New York, (Analisa). Sekretaris Jenderal (Sekjen) Perserikatan Bangsa-bangsa (PBB) PBB, Antonio Guterres, Selasa (8/10), membenarkan penyataannya yang tersebar luas bahwa PBB bisa kehabisan uang pada akhir Oktober ini karena mengalami defisit sebesar US$ 230 juta (Rp 3,2 triliun).
Dalam surat yang ditujukan kepada 37 ribu pegawai Sekretariat PBB, Guterres sebelumnya menegaskan menyatakan langkah-langkah khusus tambahan akan diambil untuk memastikan gaji dan hak bisa dibayarkan.
"Negara-negara anggota (PBB) hanya membayar 70 persen dari jumlah total yang dibutuhkan untuk anggaran operasional rutin kita di tahun 2019. Ini memicu kekurangan uang tunai sebesar US$ 230 juta pada akhir September. Kita berisiko menguras cadangan likuiditas kita pada akhir bulan," sebut Guterres.
Untuk menghemat pengeluaran, Guterres menyebutkan langkah seperti menunda konferensi-konferensi dan rapat-rapat dan mengurangi layanan, sambil membatasi kunjungan resmi ke aktivitas-aktivitas penting saja dan mengambil langkah untuk menghemat energi.
Seorang pejabat PBB yang enggan disebut namanya, mengatakan bahwa awal tahun ini, Guterres telah meminta negara-negara anggota PBB untuk meningkatkan kontribusi untuk menghindari masalah finansial, namun negara-negara itu menolak.
"Tanggung jawab utama bagi kesehatan finansial kita ada pada negara-negara Anggota," tegas Guterres.
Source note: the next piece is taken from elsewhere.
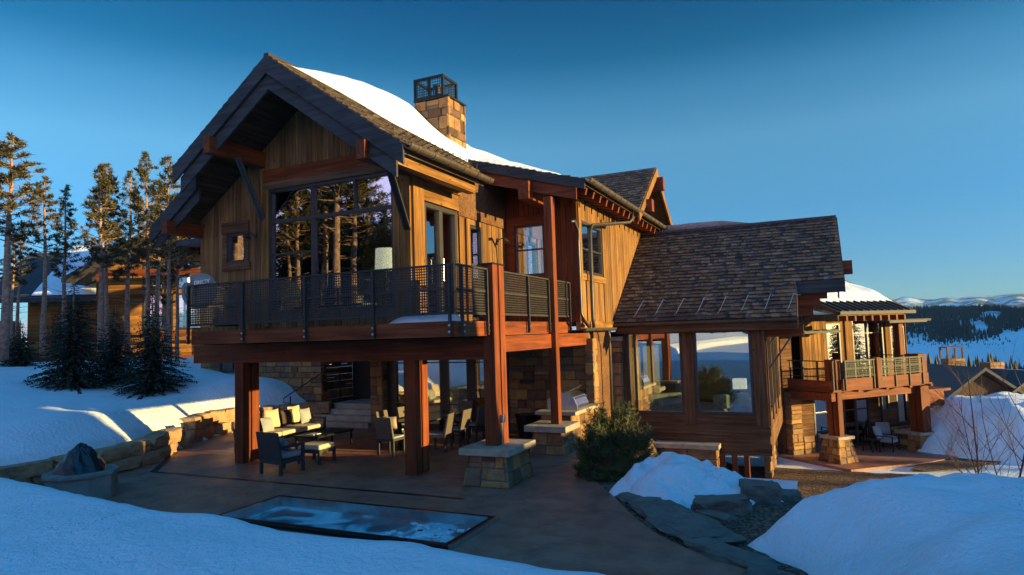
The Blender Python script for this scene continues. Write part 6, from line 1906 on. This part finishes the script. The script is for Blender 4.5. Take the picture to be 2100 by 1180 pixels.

Diketahui bahwa tanpa menyertakan operasi menjaga perdamaian, anggaran operasional PBB untuk tahun 2018-2019 mencapai angka US$ 5,4 miliar, dengan Amerika Serikat (AS) memberikan kontribusi paling besar yakni 22 persen.
Sejumlah negara, terutama negara-negara besar, dan dipelopori AS, menunda sumbangan untuk PBB dengan berbagai alasan.
Tanpa dana yang cukup, program-program PBB, termasuk gaji pegawai, terancam dihentikan. Sejumlah negara telah mengeluarkan pernyataan kekhawatiran akan hal ini. Kevakuman aktivitas PBB bisa menyerempet ke persoalan-persolaan lain di dunia. (Ant/AFP)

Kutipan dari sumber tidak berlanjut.